The theme of cultural loyalty arrives along with Sophie Mol and Margaret Kochamma. They represent the foreign and exciting, but also that which does not belong. At the hotel, history is manipulated until it is suitably attractive to foreign eyes: historical buildings and rooms are converted into lounging and dining areas and traditional kathkali dances, famous for their all-night length, are abridged to less than an hour. Cultures are combined, resulting in strange hybrids that are authentic in the eyes of no one except perhaps a tourist. Sophie encapsulates this process by her appearance alone: she has "Pappachi's nose," but her skin is light and her eyes are blue. She seems neither English nor Indian, and for this reason she is both fascinating and threatening. Back in Ayemenem, the History House serves as a haven for what is true but not necessarily attractive in the family's history. For this reason it is seen as forbidden and as "untouchable" like the people who live in it (Velutha, Vellya Paapen, and Kuttappen).

Just as the History House is a haven for history, the river and riverbank are havens for "Small Things" whether they are creatures or emotions. The inner workings of the natural world thrive there, as do other things overlooked by society such as Estha's fear of the Orangedrink Lemondrink man, the Paravans, Ammu's and Velutha's affair, and Sophie's death. In fact, the river does such a good job at keeping secrets that the latter two events remain hidden in tantalizing allusions until the novel's end--only then does Roy let us witness them firsthand. Just like the Paravans who live beyond the river, the "Small Things" in the river's domain are "untouchable." They are so not because they are dirty or insignificant. These things are "untouchable" in the sense of being sacred. They cannot be ruined by society so long as they are kept separate and clandestine.

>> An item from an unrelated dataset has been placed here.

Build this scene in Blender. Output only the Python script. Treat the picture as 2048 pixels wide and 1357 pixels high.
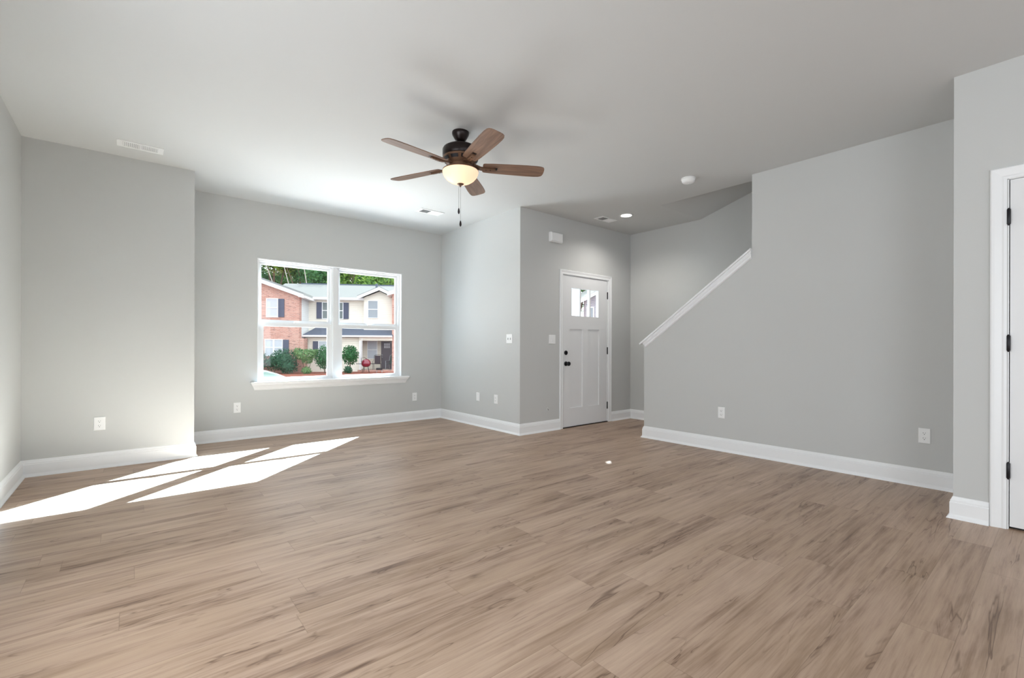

The last line of chapter 6 continues this theme of "Small Things." Roy writes: "Just outside Ayemenem they drove into a cabbage-green butterfly (or perhaps it drove into them)." Not only does she take a moment (the last of a chapter, no less) to acknowledge something small, but she uses the moment to question the characters' as well as the reader's perspective. In her parenthetical remark, Roy acknowledges that the human perspective-or in a broader sense, the conventional perspective of the observer-is far from the only one. Even a fragile insect can have a point of view and even a suicidal intention.